Instructions to follow:
Below are the records. Retype, exactly, the lines from the first through the line with "return t * t * (3 - 2 * t)", and leave out the pictures.

[Scene modeling code data]
BEGIN

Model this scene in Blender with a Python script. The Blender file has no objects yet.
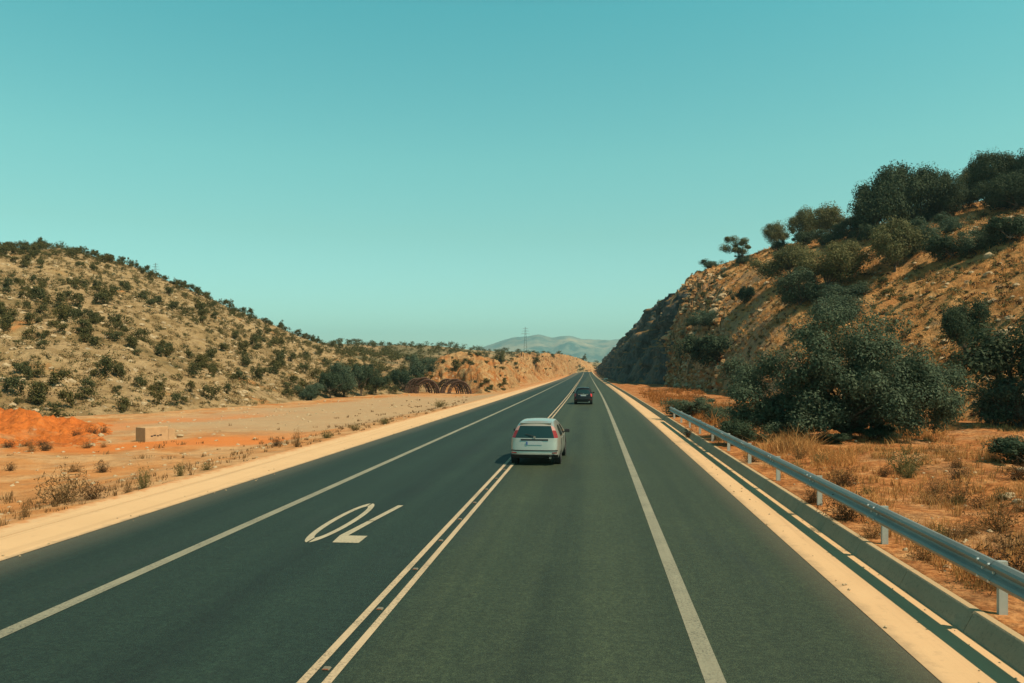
import bpy, bmesh, math, random
import numpy as np
from mathutils import Vector, Matrix, noise as mnoise

R = math.radians
rnd = random.Random(7)
C = bpy.context.scene.collection
scene = bpy.context.scene

# ------------------------------------------------------------------ camera geometry
F = 780.0                       # focal length in pixels of a 1024 wide frame
CAM_H = 3.2
HOR = 370.0
PSI = math.atan(81.0 / F)       # the camera looks a little to the left of the road's direction
CP, SP = math.cos(PSI), math.sin(PSI)

def XY(px, d):
    r = (px - 512.0) / F * d
    return r * CP - d * SP, r * SP + d * CP
def ZY(y, d):
    return CAM_H - (y - HOR) * d / F
def to_pd(x, y):
    r = x * CP + y * SP
    d = -x * SP + y * CP
    return 512.0 + F * r / d, d

# ------------------------------------------------------------------ helpers
def fnoise(x, y, z=0.0, oct=4):
    return mnoise.fractal(Vector((x, y, z)), 1.0, 2.0, oct, noise_basis='PERLIN_ORIGINAL')
def smooth(t):
    t = max(0.0, min(1.0, t))
    return t * t * (3 - 2 * t)

class MB:
    def __init__(s):
        s.v = []; s.f = []
    def add(s, verts, faces):
        o = len(s.v)
        s.v += [tuple(p) for p in verts]
        s.f += [tuple(i + o for i in f) for f in faces]
    def box(s, c, size, rz=0.0, taper=1.0):
        hx, hy, hz = [a / 2 for a in size]
        cr, sr = math.cos(rz), math.sin(rz)
        vs = []
        for dz in (-1, 1):
            k = taper if dz > 0 else 1.0
            for dx, dy in ((-1, -1), (1, -1), (1, 1), (-1, 1)):
                x, y = dx * hx * k, dy * hy * k
                vs.append((c[0] + x * cr - y * sr, c[1] + x * sr + y * cr, c[2] + dz * hz))
        s.add(vs, [(3, 2, 1, 0), (4, 5, 6, 7), (0, 1, 5, 4), (1, 2, 6, 5), (2, 3, 7, 6), (3, 0, 4, 7)])
    def tube(s, pts, rads, n=6, cap=True):
        pts = [Vector(p) for p in pts]
        if not isinstance(rads, (list, tuple)): rads = [rads] * len(pts)
        vs = []; fs = []
        for i, p in enumerate(pts):
            t = (pts[min(i + 1, len(pts) - 1)] - pts[max(i - 1, 0)]).normalized()
            a = Vector((0, 0, 1)) if abs(t.z) < 0.9 else Vector((1, 0, 0))
            u = t.cross(a).normalized(); w = t.cross(u)
            for k in range(n):
                an = 2 * math.pi * k / n
                vs.append(p + (u * math.cos(an) + w * math.sin(an)) * rads[i])
        for i in range(len(pts) - 1):
            for k in range(n):
                k2 = (k + 1) % n
                fs.append((i * n + k, i * n + k2, (i + 1) * n + k2, (i + 1) * n + k))
        if cap:
            fs.append(tuple(range(n - 1, -1, -1))); fs.append(tuple(range((len(pts) - 1) * n, len(pts) * n)))
        s.add(vs, fs)
    def sweep(s, prof, path, closed=False, cap=False):
        """prof: (x,z) points; path: list of (dx, y, dz)"""
        n = len(prof); vs = []; fs = []
        for (dx, y, dz) in path:
            for (x, z) in prof: vs.append((x + dx, y, z + dz))
        m = n if closed else n - 1
        for i in range(len(path) - 1):
            for k in range(m):
                k2 = (k + 1) % n
                fs.append((i * n + k, i * n + k2, (i + 1) * n + k2, (i + 1) * n + k))
        if cap:
            fs.append(tuple(range(n - 1, -1, -1))); fs.append(tuple(range((len(path) - 1) * n, len(path) * n)))
        s.add(vs, fs)
    def lathe_x(s, prof, c, n=24):
        """prof: (x, r) revolved round the x axis"""
        m = len(prof); vs = []; fs = []
        for k in range(n):
            a = 2 * math.pi * k / n
            for (x, r) in prof: vs.append((c[0] + x, c[1] + r * math.cos(a), c[2] + r * math.sin(a)))
        for k in range(n):
            k2 = (k + 1) % n
            for i in range(m - 1):
                fs.append((k * m + i, k * m + i + 1, k2 * m + i + 1, k2 * m + i))
        s.add(vs, fs)
    def build(s, name, mat, parent=None, smooth_=False):
        me = bpy.data.meshes.new(name)
        me.from_pydata(s.v, [], s.f); me.update()
        bm = bmesh.new(); bm.from_mesh(me); bmesh.ops.recalc_face_normals(bm, faces=bm.faces); bm.to_mesh(me); bm.free()
        return link(name, me, mat, parent, smooth_)

def link(name, me, mat, parent=None, smooth_=False):
    if mat is not None and not me.materials: me.materials.append(mat)
    if smooth_: me.polygons.foreach_set('use_smooth', [True] * len(me.polygons))
    o = bpy.data.objects.new(name, me); C.objects.link(o)
    if parent is not None: o.parent = parent
    return o

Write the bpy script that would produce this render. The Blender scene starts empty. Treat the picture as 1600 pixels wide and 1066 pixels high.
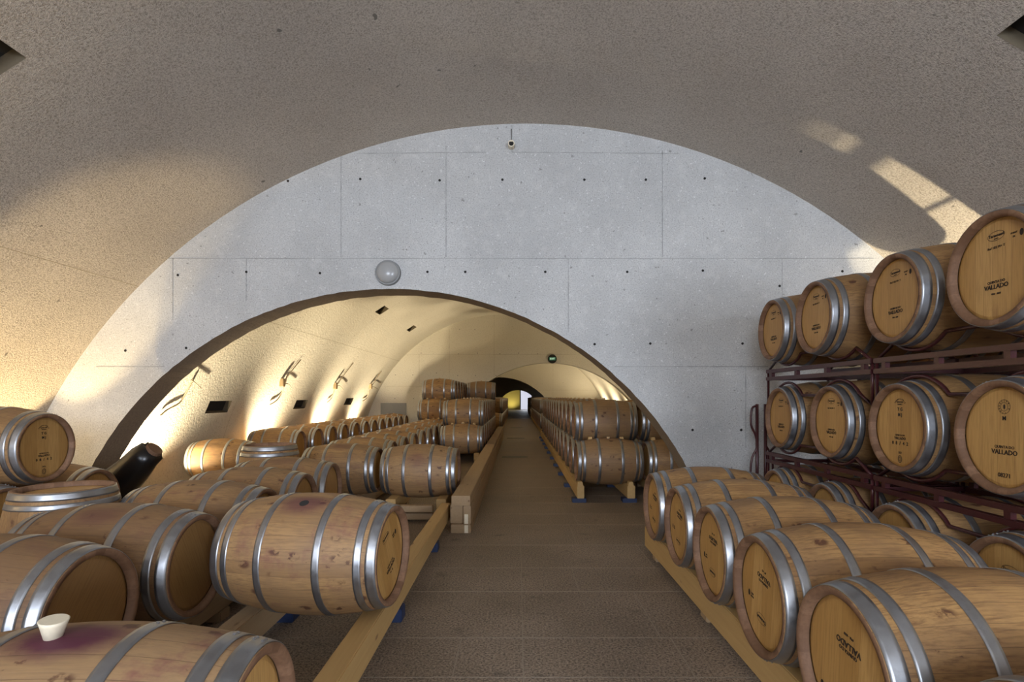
import bpy, bmesh, math, random
from mathutils import Vector, Matrix
random.seed(7)
PI = math.pi
C = bpy.context.scene.collection
SC = bpy.context.scene

# ------------------------------------------------------------------ camera
F = 835.0; CX = 809.0; CY = 620.0; H = 1.5
cd = bpy.data.cameras.new('camera'); cam = bpy.data.objects.new('camera', cd); C.objects.link(cam)
cam.location = (0, 0, H); cam.rotation_euler = (PI/2, 0, 0)
cd.sensor_width = 36; cd.lens = F/1600*36
cd.shift_x = (800-CX)/1600; cd.shift_y = (CY-533)/1600
cd.clip_start = .05; cd.clip_end = 200
SC.camera = cam
# ------------------------------------------------------------------ world, exposure
w = bpy.data.worlds.new('world'); SC.world = w; w.use_nodes = True
w.node_tree.nodes['Background'].inputs[0].default_value = (.55, .7, 1, 1)
w.node_tree.nodes['Background'].inputs[1].default_value = .04
SC.view_settings.view_transform = 'Standard'; SC.view_settings.look = 'None'
SC.view_settings.gamma = 1; SC.view_settings.use_curve_mapping = False
SC.view_settings.exposure = 0.0
# ------------------------------------------------------------------ lights
def area(name, loc, target, sx, sy, power, col):
    l = bpy.data.lights.new(name, 'AREA'); l.shape = 'RECTANGLE'; l.size = sx; l.size_y = sy
    l.energy = power; l.color = col
    o = bpy.data.objects.new(name, l); C.objects.link(o); o.location = loc
    o.rotation_euler = (Vector(target)-Vector(loc)).to_track_quat('-Z', 'Y').to_euler(); return o
def spot(name, loc, target, power, ang, blend=.3, col=(1, .76, .42), r=.04):
    l = bpy.data.lights.new(name, 'SPOT'); l.energy = power; l.color = col
    l.spot_size = math.radians(ang); l.spot_blend = blend; l.shadow_soft_size = r
    o = bpy.data.objects.new(name, l); C.objects.link(o); o.location = loc
    o.rotation_euler = (Vector(target)-Vector(loc)).to_track_quat('-Z', 'Y').to_euler(); return o
WARM = (1, .84, .56)
# daylight entering the open end of the first vault, behind the camera
area('daylight_entrance', (-2.3, -6.4, 2.9), (0.6, 6, 2.2), 3.0, 2.0, 650, (.78, .86, 1))
area('daylight_entrance_side', (4.0, -6.2, 2.0), (0.0, 6, 2.3), 1.8, 2.0, 600, (.78, .86, 1))
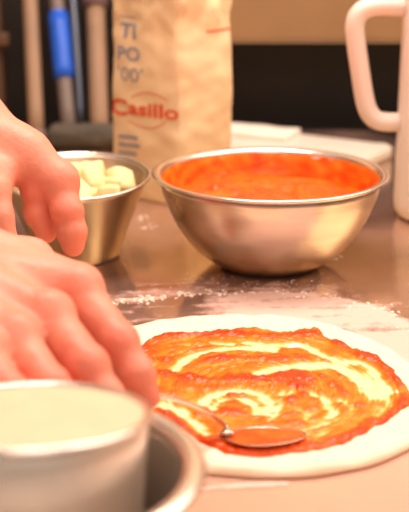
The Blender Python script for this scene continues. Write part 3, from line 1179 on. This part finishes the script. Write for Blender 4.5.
lathe('rolled_rim', [(.0590 + .0022 * math.cos(2 * math.pi * k / 12), TH_ + .0024 * math.sin(2 * math.pi * k / 12)) for k in range(12)], M_RIM, tin, 96, closed=True)
bm = bmesh.new()
rows = []
for i in range(25):
    row = []
    for k in range(96):
        a = 2 * math.pi * k / 96
        r = .0568 * i / 24
        x, y = r * math.cos(a), r * math.sin(a)
        row.append(bm.verts.new((x, y, TH_ + .0002 + (.0015 * nz(x * 60, y * 60, 1) + .0022 * (1 - (i / 24) ** 2)) * min(1, (24 - i) / 4))))
    rows.append(row)
for r0, r1 in zip(rows, rows[1:]):
    for k in range(96):
        bm.faces.new((r0[k], r1[k], r1[(k + 1) % 96], r0[(k + 1) % 96]))
bmesh.ops.remove_doubles(bm, verts=bm.verts, dist=1e-6)
crm = frombm('cream', bm, M_CREAM)
crm.location = tin.location; crm.rotation_euler = tin.rotation_euler
tag(crm, 'smooth pale cream filling the steel tin to its brim', 'cream')

# ------------------------------------------------------------------ the person
def bounds(pts, pad):
    a = np.array([tuple(p) for p in pts])
    return a.min(0) - pad, a.max(0) + pad


def arm(fingers, frads, thumb, trads, wrist, wr, mcps, elbow, palm_k=.011, bump_=1.07, h=.0019, extra=()):
    allp = [p for f in fingers for p in f] + list(thumb) + [wrist, elbow]
    lo, hi = bounds(allp, .05)
    Fd = Field(lo, hi, h)
    # back of the hand: one strand per metacarpal
    palm = None
    for i, mc in enumerate(mcps):
        off = wr[1][i]
        c = Fd.cone(Vector(wrist) + off, mc, wr[0] * .62, frads[i][0] * 1.05)
        palm = c if palm is None else smin(palm, c, palm_k)
    for (a, b2, r0, r1) in extra:
        palm = smin(palm, Fd.cone(a, b2, r0, r1), palm_k)
    fore = Fd.cone(Vector(wrist) + wr[1][0] * .75, Vector(elbow) + Vector((0, .012, .0)), wr[0], .042)
    fore = smin(fore, Fd.cone(Vector(wrist) + wr[1][-1] * .75, Vector(elbow) - Vector((0, .012, .0)), wr[0], .042), .03)
    D = smin(palm, fore, .028)
    fg = None
    for f, rs in zip(fingers, frads):
        c = Fd.chain(f, rs, .004)
        for j in (1, 2):            # knuckle swelling
            c = smin(c, Fd.cone(f[j], f[j], rs[j] * bump_, rs[j] * bump_), .004)
        kn = Vector(f[0]) + Vector((.002, -.001, .0035))
        c = smin(c, Fd.cone(kn, kn, rs[0] * 1.02, rs[0] * 1.02), .005)
        fg = c if fg is None else smin(fg, c, .0012)
    th = Fd.chain(thumb, trads, .008)
    D = smin(D, fg, .006)
    D = smin(D, th, .010)
    V, F = Fd.nets(D)
    # flushed knuckles and finger ends
    fl = np.zeros(len(V))
    for f, rs in zip(fingers, frads):
        for p, amp, sg in ((f[0], .55, .011), (f[1], .75, .010), (f[2], .45, .008), (f[3], .5, .010)):
            d2 = ((V - np.array(p)) ** 2).sum(1)
            fl = np.maximum(fl, amp * np.exp(-d2 / (2 * (sg + rs[0] * .4) ** 2)))
        for j in range(3):          # reddish sides between the fingers
            pass
    return V, F, fl


# near hand (right): seen from its back, fingers reaching down round the spoon
nB = [
    [P(78, 292, .755), P(119, 342, .728), P(137, 374, .722), P(147, 397, .722)],
    [P(48, 318, .718), P(88, 366, .690), P(106, 398, .684), P(116, 420, .688)],
    [P(14, 340, .694), P(50, 387, .668), P(68, 416, .664), P(78, 436, .668)],
    [P(-18, 352, .674), P(10, 392, .652), P(26, 416, .648), P(35, 432, .650)],
]
rB = [(.0150, .0122, .0108, .0088), (.0155, .0124, .0110, .0090), (.0148, .0118, .0104, .0085), (.0132, .0104, .0092, .0078)]
thB = [P(-40, 246, .80), P(30, 262, .806), P(88, 322, .775), P(134, 388, .740)]
trB = (.018, .0165, .0130, .0098)
wB = P(-82, 272, .735)
offB = [Vector((.004, .020, .006)), Vector((0, .008, .008)), Vector((0, -.006, .006)), Vector((0, -.020, .0))]
elB = Vector((-.470, .70, .190))
exB = [(wB + Vector((.02, .01, -.004)), P(70, 318, .752), .020, .013), (P(-20, 300, .735), P(30, 330, .715), .020, .012), (P(-30, 243, .785), P(76, 284, .76), .018, .0140)]
VB, FB, flB = arm(nB, rB, thB, trB, wB, (.0265, offB), [f[0] for f in nB], elB, extra=exB)

# far hand (left): seen from its thumb side, fingers curled down beside the tapered bowl
nA = [
    [P(58, 184, .962), P(67, 212, .952), P(72, 232, .952), P(73, 245, .955)],
    [P(50, 182, .985), P(36, 192, .962), P(37, 213, .964), P(46, 233, .970)],
    [P(48, 184, 1.005), P(42, 197, .992), P(44, 214, .990), P(50, 228, .990)],
    [P(44, 186, 1.022), P(44, 199, 1.014), P(47, 212, 1.010), P(52, 222, 1.010)],
]
rA = [(.0158, .0134, .0122, .0102), (.0150, .0120, .0108, .0094), (.0140, .0105, .0095, .0085), (.0125, .0095, .0086, .0076)]
thA = [P(-25, 165, .945), P(-6, 190, .935), P(-2, 216, .93), P(8, 244, .93)]
trA = (.0185, .0135, .0120, .0095)
wA = P(-38, 120, .985)
offA = [Vector((.0, -.018, .0)), Vector((0, -.005, .008)), Vector((0, .008, .006)), Vector((0, .020, .0))]
elA = Vector((-.455, 1.02, .31))
exA = [(P(2, 158, .968), P(44, 178, .972), .017, .014), (wA, P(28, 152, .965), .024, .020), (wA + Vector((0, -.01, -.012)), P(0, 172, .948), .022, .016), (P(14, 146, .965), P(56, 178, .962), .018, .0155)]
VA, FA, flA = arm(nA, rA, thA, trA, wA, (.0275, offA), [f[0] for f in nA], elA, extra=exA, bump_=1.03)

# head, neck and upper body stand beyond the left edge of the picture
shA, shB = Vector((-.735, 1.06, .50)), Vector((-.735, .66, .50))
hc = Vector((-.66, .86, .80))
Fh = Field((-.90, .70, .46), (-.48, 1.02, 1.00), .006)
D = Fh.ell(hc + Vector((-.012, 0, .025)), (.098, .076, .105))
D = smin(D, Fh.ell(hc + Vector((.022, 0, -.045)), (.066, .058, .075)), .03)
D = smin(D, Fh.cone(hc + Vector((.082, 0, .015)), hc + Vector((.106, 0, -.022)), .009, .015), .012)
D = smin(D, Fh.cone(hc + Vector((.070, -.018, -.062)), hc + Vector((.070, .018, -.062)), .010, .010), .012)
for s in (-1, 1):
    D = smin(D, Fh.ell(hc + Vector((-.012, s * .079, -.01)), (.018, .010, .030)), .006)
    D = np.maximum(D, -Fh.ell(hc + Vector((.095, s * .031, .020)), (.016, .018, .011)))
D = smin(D, Fh.cone(hc + Vector((-.03, 0, -.07)), (-.735, .86, .50), .056, .064), .03)
VH, FH = Fh.nets(D)
Va = [VB, VA, VH]; Fa = [FB, FA + len(VB), FH + len(VB) + len(VA)]
person = mesh('person', np.concatenate(Va).tolist(), np.concatenate(Fa).tolist(), M_SKIN)
at_ = person.data.attributes.new('flush', 'FLOAT', 'POINT')
at_.data.foreach_set('value', np.concatenate([flB, flA, np.full(len(VH), .1)]).astype(np.float32))
tag(person, 'bare-armed person at the left, near hand spooning sauce, far hand by the tapered bowl', 'person')
Fs = Field((-.98, .46, -.14), (-.42, 1.26, .60), .009)
D = Fs.cone((-.745, .92, .38), (-.745, .92, -.06), .125, .115)
D = smin(D, Fs.cone((-.745, .80, .38), (-.745, .80, -.06), .125, .115), .05)
D = smin(D, Fs.cone(shA - Vector((0, .04, 0)), shB + Vector((0, .04, 0)), .068, .068), .06)
for s_, e_ in ((shA, elA), (shB, elB)):
    D = smin(D, Fs.cone(s_, e_ + (s_ - e_) * .02, .066, .053), .03)
VS, FS = Fs.nets(D)
mesh('shirt', VS.tolist(), FS.tolist(), M_SHIRT, person)
Ft_ = Field((-.98, .62, -.92), (-.56, 1.10, .02), .012)
D = Ft_.cone((-.745, .94, -.06), (-.745, .95, -.80), .098, .060)
D = smin(D, Ft_.cone((-.745, .78, -.06), (-.745, .77, -.80), .098, .060), .03)
VT, FT2 = Ft_.nets(D)
mesh('trousers', VT.tolist(), FT2.tolist(), M_TROUSER, person)
for y in (.95, .77):
    tube('shoe', [(-.80, y, -.862), (-.76, y, -.856), (-.70, y, -.866), (-.63, y, -.872), (-.60, y, -.876)], [.030, .040, .036, .030, .018], M_TROUSER, person, 16)
Fr_ = Field(tuple(hc - Vector((.14, .11, .08))), tuple(hc + Vector((.12, .11, .16))), .006)
D = Fr_.ell(hc + Vector((-.018, 0, .032)), (.104, .083, .110))
D = np.maximum(D, -Fr_.ell(hc + Vector((.075, 0, -.015)), (.085, .095, .085)))
D = np.maximum(D, -(Fr_.Z - (hc.z - .055)))
VR, FR = Fr_.nets(D)
mesh('hair', VR.tolist(), FR.tolist(), M_HAIR, person)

END

In response:
Model this scene in Blender with a Python script. The Blender file has no objects yet.
import bpy, bmesh, math, random
import numpy as np
from mathutils import Vector, Matrix, noise as mnoise

R = math.radians
rnd = random.Random(7)
C = bpy.context.scene.collection
scene = bpy.context.scene

# ------------------------------------------------------------------ camera geometry
F = 780.0                       # focal length in pixels of a 1024 wide frame
CAM_H = 3.2
HOR = 370.0
PSI = math.atan(81.0 / F)       # the camera looks a little to the left of the road's direction
CP, SP = math.cos(PSI), math.sin(PSI)

def XY(px, d):
    r = (px - 512.0) / F * d
    return r * CP - d * SP, r * SP + d * CP
def ZY(y, d):
    return CAM_H - (y - HOR) * d / F
def to_pd(x, y):
    r = x * CP + y * SP
    d = -x * SP + y * CP
    return 512.0 + F * r / d, d

# ------------------------------------------------------------------ helpers
def fnoise(x, y, z=0.0, oct=4):
    return mnoise.fractal(Vector((x, y, z)), 1.0, 2.0, oct, noise_basis='PERLIN_ORIGINAL')
def smooth(t):
    t = max(0.0, min(1.0, t))
    return t * t * (3 - 2 * t)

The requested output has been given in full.